Aim
Keep every line where the word "script" appears; drop the rest.

The input
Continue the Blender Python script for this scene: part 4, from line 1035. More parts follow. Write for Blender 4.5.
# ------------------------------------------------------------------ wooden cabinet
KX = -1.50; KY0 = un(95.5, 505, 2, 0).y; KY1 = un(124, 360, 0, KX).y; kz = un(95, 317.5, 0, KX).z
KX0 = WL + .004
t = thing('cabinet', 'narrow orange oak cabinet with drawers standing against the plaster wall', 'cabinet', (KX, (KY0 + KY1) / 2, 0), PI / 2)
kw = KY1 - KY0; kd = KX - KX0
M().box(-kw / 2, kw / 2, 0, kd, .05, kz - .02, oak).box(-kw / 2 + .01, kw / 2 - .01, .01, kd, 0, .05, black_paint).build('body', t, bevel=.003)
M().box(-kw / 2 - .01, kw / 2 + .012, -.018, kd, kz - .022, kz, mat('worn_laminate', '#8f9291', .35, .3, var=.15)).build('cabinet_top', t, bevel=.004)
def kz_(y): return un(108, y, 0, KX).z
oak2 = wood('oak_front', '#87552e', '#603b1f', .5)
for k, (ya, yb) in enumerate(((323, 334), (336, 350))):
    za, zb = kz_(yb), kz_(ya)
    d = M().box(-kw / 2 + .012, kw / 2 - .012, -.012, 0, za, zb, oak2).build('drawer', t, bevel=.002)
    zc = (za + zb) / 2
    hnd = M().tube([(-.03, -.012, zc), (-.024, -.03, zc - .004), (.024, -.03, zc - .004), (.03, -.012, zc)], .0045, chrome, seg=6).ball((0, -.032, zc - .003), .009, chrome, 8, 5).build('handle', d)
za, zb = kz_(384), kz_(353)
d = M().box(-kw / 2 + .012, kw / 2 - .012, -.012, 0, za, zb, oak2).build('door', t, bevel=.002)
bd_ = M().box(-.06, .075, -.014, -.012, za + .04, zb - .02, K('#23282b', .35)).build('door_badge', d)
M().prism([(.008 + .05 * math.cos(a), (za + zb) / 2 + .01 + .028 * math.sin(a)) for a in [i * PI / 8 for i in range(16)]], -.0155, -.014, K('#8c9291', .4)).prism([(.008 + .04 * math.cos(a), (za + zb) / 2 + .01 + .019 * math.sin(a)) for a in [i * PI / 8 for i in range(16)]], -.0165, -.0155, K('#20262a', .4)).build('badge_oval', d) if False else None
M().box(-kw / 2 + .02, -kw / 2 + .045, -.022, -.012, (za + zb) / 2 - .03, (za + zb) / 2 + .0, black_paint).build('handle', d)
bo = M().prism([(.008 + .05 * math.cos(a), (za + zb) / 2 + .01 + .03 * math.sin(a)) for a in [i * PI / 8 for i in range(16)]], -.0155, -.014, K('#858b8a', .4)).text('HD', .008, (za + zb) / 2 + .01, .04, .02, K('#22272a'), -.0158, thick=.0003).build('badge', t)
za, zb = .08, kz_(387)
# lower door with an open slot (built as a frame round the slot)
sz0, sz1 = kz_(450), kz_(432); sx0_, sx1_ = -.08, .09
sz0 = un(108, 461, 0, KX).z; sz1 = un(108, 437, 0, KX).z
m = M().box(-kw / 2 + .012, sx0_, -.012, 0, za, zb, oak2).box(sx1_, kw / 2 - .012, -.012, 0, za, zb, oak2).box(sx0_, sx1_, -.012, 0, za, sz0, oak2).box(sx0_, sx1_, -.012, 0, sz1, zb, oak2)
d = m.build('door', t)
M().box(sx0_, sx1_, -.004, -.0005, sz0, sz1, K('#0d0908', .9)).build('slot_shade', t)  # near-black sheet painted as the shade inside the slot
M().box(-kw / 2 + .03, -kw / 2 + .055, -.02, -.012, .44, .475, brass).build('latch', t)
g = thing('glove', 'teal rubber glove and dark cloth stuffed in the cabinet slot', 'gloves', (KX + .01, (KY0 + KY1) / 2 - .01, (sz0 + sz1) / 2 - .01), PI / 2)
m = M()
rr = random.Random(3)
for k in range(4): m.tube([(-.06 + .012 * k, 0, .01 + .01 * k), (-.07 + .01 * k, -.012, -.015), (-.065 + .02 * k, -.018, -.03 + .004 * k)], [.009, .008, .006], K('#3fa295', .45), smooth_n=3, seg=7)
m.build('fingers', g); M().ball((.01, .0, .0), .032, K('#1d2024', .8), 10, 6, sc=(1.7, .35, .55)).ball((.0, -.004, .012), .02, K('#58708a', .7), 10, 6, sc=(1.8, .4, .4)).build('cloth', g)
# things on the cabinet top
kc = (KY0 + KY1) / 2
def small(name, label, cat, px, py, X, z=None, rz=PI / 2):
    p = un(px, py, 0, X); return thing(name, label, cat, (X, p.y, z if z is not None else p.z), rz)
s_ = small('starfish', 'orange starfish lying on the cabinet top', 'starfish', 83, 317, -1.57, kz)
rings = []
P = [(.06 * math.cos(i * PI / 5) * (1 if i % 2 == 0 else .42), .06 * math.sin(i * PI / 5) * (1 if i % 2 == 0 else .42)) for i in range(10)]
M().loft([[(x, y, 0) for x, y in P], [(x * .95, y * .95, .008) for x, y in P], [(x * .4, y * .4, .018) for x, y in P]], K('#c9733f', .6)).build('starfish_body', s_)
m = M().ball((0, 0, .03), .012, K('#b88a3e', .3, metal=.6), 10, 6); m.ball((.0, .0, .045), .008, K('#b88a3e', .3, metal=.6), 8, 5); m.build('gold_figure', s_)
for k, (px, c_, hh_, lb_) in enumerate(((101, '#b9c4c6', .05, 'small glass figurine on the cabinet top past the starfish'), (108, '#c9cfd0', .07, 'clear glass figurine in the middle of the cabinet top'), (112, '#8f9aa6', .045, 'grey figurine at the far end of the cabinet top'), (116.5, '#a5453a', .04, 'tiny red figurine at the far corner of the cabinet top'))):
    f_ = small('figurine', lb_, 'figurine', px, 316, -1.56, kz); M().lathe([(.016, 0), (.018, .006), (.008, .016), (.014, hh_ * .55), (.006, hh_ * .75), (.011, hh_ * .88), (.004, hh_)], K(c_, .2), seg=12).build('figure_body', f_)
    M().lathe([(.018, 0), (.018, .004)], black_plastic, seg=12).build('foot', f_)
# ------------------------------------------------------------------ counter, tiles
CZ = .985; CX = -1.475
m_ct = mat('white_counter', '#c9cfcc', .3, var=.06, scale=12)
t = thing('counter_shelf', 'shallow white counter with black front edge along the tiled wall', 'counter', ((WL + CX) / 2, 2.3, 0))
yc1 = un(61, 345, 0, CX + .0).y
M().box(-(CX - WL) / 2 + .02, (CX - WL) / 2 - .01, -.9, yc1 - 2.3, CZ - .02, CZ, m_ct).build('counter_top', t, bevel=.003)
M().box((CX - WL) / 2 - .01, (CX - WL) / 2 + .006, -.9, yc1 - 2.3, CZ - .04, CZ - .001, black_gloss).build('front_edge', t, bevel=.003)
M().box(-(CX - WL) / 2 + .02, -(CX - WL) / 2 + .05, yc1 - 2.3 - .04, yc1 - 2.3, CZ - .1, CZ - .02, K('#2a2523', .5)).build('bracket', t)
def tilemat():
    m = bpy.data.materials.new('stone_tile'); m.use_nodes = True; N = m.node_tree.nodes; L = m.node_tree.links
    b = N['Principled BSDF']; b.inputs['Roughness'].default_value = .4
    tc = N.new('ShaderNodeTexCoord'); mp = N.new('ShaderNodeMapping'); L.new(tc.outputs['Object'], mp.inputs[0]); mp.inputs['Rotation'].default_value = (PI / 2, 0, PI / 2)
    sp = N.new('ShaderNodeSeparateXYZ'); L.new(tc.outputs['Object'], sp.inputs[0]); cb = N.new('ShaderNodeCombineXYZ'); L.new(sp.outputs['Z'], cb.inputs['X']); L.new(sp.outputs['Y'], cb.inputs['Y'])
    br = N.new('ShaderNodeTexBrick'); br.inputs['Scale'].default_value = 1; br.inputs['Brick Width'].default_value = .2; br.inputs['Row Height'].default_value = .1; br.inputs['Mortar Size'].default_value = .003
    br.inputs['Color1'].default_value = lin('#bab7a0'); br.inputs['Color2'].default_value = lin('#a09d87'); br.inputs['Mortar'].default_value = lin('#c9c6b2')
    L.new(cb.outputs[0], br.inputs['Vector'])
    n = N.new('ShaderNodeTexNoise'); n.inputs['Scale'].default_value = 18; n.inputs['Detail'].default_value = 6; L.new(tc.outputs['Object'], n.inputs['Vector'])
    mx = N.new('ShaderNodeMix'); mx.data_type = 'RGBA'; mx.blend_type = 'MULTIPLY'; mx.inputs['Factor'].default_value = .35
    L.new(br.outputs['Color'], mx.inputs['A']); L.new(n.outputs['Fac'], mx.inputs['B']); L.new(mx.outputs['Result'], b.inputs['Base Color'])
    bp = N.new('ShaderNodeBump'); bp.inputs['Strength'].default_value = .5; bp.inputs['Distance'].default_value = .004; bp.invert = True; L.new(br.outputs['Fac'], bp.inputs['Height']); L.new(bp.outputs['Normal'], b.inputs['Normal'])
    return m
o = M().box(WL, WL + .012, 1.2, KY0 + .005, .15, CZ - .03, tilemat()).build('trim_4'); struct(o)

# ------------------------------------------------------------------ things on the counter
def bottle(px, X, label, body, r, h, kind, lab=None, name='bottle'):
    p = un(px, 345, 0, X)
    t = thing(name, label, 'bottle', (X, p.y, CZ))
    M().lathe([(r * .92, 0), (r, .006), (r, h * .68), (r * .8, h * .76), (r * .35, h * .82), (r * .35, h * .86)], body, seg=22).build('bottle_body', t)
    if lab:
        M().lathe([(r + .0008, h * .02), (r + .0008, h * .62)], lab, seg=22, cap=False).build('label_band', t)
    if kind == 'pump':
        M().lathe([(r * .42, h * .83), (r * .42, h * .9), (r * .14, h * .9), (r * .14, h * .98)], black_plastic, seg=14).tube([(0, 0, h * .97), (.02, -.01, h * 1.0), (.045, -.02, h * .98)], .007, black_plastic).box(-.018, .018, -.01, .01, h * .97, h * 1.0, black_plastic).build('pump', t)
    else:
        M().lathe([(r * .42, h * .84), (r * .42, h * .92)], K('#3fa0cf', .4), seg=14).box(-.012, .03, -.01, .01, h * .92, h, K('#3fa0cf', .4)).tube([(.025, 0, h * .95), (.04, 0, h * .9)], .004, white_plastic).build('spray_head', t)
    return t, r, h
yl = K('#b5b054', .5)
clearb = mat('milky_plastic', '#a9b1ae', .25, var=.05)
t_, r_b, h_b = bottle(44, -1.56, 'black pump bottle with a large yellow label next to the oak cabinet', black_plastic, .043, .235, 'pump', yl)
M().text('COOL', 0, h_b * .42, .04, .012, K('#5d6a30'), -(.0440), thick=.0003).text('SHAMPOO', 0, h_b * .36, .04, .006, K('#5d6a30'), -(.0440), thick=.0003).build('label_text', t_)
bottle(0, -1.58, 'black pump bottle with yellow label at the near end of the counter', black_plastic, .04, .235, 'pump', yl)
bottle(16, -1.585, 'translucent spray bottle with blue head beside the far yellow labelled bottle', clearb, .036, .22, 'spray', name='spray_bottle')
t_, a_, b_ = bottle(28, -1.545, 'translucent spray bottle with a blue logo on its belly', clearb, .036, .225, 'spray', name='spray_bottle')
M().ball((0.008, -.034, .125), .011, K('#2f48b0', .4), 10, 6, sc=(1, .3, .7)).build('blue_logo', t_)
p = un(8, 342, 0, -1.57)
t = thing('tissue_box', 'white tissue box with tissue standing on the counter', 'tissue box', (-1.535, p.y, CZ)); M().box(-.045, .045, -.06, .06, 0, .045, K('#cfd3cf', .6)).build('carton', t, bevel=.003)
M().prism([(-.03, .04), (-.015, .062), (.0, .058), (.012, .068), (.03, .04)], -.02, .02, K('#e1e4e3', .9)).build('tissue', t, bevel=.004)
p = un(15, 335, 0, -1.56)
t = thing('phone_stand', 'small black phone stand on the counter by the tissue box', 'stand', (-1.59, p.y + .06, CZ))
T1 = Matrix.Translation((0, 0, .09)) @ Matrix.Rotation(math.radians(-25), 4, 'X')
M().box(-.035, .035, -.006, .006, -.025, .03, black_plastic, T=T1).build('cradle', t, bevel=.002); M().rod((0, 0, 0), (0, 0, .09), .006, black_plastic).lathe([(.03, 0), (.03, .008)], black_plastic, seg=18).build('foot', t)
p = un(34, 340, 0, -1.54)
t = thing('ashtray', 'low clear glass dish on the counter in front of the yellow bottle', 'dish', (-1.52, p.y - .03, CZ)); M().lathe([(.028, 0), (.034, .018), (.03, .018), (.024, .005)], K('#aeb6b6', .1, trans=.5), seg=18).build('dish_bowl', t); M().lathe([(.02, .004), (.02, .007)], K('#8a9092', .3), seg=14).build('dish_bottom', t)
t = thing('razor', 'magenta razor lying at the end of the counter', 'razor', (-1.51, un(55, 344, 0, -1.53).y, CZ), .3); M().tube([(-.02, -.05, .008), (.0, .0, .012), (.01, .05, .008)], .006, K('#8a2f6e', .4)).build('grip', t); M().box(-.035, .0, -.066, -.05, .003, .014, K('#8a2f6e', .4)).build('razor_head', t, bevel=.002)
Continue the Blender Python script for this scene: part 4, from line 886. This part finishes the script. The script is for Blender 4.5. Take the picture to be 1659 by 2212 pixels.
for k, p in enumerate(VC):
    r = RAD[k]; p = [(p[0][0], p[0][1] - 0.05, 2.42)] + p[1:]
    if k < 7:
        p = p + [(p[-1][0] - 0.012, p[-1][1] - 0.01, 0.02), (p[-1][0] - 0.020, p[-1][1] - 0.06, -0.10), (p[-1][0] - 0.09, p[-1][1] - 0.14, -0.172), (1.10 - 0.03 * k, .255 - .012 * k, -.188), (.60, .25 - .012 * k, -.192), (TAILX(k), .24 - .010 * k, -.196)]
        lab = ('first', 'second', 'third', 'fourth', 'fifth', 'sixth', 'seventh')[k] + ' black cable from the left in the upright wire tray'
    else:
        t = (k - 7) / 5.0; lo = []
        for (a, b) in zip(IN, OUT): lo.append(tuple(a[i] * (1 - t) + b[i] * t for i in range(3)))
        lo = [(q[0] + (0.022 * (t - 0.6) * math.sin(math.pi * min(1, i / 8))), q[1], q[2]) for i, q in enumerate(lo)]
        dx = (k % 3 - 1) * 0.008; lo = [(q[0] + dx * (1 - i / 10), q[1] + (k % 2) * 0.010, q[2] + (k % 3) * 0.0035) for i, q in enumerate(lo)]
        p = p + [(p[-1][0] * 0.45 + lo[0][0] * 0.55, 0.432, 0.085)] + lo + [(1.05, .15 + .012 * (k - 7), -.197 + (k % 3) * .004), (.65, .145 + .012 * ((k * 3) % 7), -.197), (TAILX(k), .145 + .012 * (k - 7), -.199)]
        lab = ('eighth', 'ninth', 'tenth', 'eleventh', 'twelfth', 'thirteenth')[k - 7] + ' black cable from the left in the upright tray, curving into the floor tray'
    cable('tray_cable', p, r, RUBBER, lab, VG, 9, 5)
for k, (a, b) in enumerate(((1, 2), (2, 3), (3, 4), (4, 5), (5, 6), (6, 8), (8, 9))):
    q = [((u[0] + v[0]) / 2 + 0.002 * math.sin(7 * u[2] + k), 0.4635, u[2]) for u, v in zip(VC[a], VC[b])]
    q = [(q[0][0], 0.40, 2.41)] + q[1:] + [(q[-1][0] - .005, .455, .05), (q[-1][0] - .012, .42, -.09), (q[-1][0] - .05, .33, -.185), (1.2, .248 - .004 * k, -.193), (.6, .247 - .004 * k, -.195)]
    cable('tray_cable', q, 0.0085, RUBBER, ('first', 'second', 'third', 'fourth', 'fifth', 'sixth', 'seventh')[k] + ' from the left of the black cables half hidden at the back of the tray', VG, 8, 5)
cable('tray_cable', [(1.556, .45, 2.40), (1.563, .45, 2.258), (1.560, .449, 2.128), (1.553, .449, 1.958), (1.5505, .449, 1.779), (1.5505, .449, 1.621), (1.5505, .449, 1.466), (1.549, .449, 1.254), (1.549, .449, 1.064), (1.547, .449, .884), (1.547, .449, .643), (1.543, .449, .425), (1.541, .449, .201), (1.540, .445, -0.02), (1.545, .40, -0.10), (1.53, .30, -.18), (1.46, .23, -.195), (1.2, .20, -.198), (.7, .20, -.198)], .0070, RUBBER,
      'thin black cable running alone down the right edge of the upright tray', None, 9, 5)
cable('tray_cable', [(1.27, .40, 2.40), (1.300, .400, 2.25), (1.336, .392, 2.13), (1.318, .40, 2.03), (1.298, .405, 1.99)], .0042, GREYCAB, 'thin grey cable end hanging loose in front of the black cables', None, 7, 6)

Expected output
Continue the Blender Python script for this scene: part 4, from line 1035. More parts follow. Write for Blender 4.5.
Continue the Blender Python script for this scene: part 4, from line 886. This part finishes the script. The script is for Blender 4.5. Take the picture to be 1659 by 2212 pixels.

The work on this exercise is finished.